Transcribe every line exactly and omit anything that is a picture.

* Begin SOURCE MATERIAL *

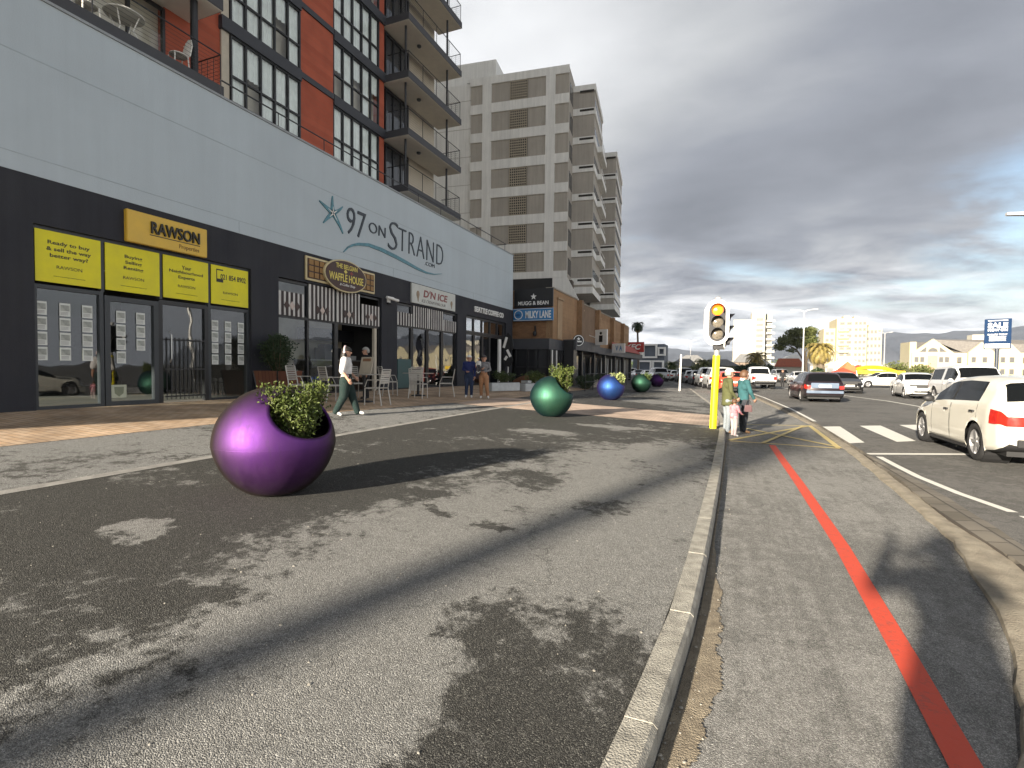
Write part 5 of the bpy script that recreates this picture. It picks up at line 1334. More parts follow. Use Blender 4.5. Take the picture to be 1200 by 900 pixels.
def head(parent, M_, lit, w=.50, h=1.02, lens=.118):
    b = MB(); b.prism([M_ @ Vector((x,-.12,z)) for x, z in capsule_outline(w, h)], M_.to_3x3() @ Vector((0,.03,0))); o = b.build('backboard', M_white, parent)
    b = MB(); b.prism([M_ @ Vector((x,-.135,z)) for x, z in capsule_outline(w*.70, h*.84)], M_.to_3x3() @ Vector((0,.012,0))); b.build('backboard_face', M_black, o)
    b = MB(); b.box(-.15,.15,-.09,.12,-.42,.42, M_); b.build('housing', M_black, o)
    for i, z in enumerate((.27, 0, -.27)):
        m_ = mat('lit_amber_lens', (.6,.12,.01), .3, var=0, emit=(1.0,.17,.010), estr=1.1) if i == lit else mat('unlit_lens', (.16,.14,.11), .12, var=.3, vscale=20)
        b = MB(); b.lathe([(0,.03),(lens*.55,.024),(lens,.0)], 24, M_ @ Matrix.Translation((0,-.14,z)) @ Matrix.Rotation(PI/2,4,'X'), cap=False); q = b.build('lens', m_, o, smooth=True)
        b = MB(); K = 16; vs = []
        for k in range(K+1):
            a = -R(25) + (PI+2*R(25))*k/K
            d = .20*(.45+.55*max(0, math.sin(a)))
            for (rr_, yy) in ((lens*1.08, -.135), (lens*1.12, -.135-d)): vs.append(M_ @ Vector((rr_*math.cos(a), yy, z+rr_*math.sin(a))))
        b.add(vs, [(2*k,2*k+1,2*k+3,2*k+2) for k in range(K)]); b.build('hood', M_black, q)
    return o
head(tl, Matrix.Translation((lean*.7,-.08,2.42)) @ Matrix.Rotation(R(4),4,'Z'), 0)
head(tl, Matrix.Translation((lean*.7+.05,.03,2.24)) @ Matrix.Rotation(R(94),4,'Z'), -1, w=.44, h=.86, lens=.105)
head(tl, Matrix.Translation((lean*.7-.03,.16,2.42)) @ Matrix.Rotation(R(184),4,'Z'), -1)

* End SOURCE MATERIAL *

> WRITTEN REPLY
Write part 5 of the bpy script that recreates this picture. It picks up at line 1334. More parts follow. Use Blender 4.5. Take the picture to be 1200 by 900 pixels.
def head(parent, M_, lit, w=.50, h=1.02, lens=.118):
    b = MB(); b.prism([M_ @ Vector((x,-.12,z)) for x, z in capsule_outline(w, h)], M_.to_3x3() @ Vector((0,.03,0))); o = b.build('backboard', M_white, parent)
    b = MB(); b.prism([M_ @ Vector((x,-.135,z)) for x, z in capsule_outline(w*.70, h*.84)], M_.to_3x3() @ Vector((0,.012,0))); b.build('backboard_face', M_black, o)
    b = MB(); b.box(-.15,.15,-.09,.12,-.42,.42, M_); b.build('housing', M_black, o)
    for i, z in enumerate((.27, 0, -.27)):
        m_ = mat('lit_amber_lens', (.6,.12,.01), .3, var=0, emit=(1.0,.17,.010), estr=1.1) if i == lit else mat('unlit_lens', (.16,.14,.11), .12, var=.3, vscale=20)
        b = MB(); b.lathe([(0,.03),(lens*.55,.024),(lens,.0)], 24, M_ @ Matrix.Translation((0,-.14,z)) @ Matrix.Rotation(PI/2,4,'X'), cap=False); q = b.build('lens', m_, o, smooth=True)
        b = MB(); K = 16; vs = []
        for k in range(K+1):
            a = -R(25) + (PI+2*R(25))*k/K
            d = .20*(.45+.55*max(0, math.sin(a)))
            for (rr_, yy) in ((lens*1.08, -.135), (lens*1.12, -.135-d)): vs.append(M_ @ Vector((rr_*math.cos(a), yy, z+rr_*math.sin(a))))
        b.add(vs, [(2*k,2*k+1,2*k+3,2*k+2) for k in range(K)]); b.build('hood', M_black, q)
    return o
head(tl, Matrix.Translation((lean*.7,-.08,2.42)) @ Matrix.Rotation(R(4),4,'Z'), 0)
head(tl, Matrix.Translation((lean*.7+.05,.03,2.24)) @ Matrix.Rotation(R(94),4,'Z'), -1, w=.44, h=.86, lens=.105)
head(tl, Matrix.Translation((lean*.7-.03,.16,2.42)) @ Matrix.Rotation(R(184),4,'Z'), -1)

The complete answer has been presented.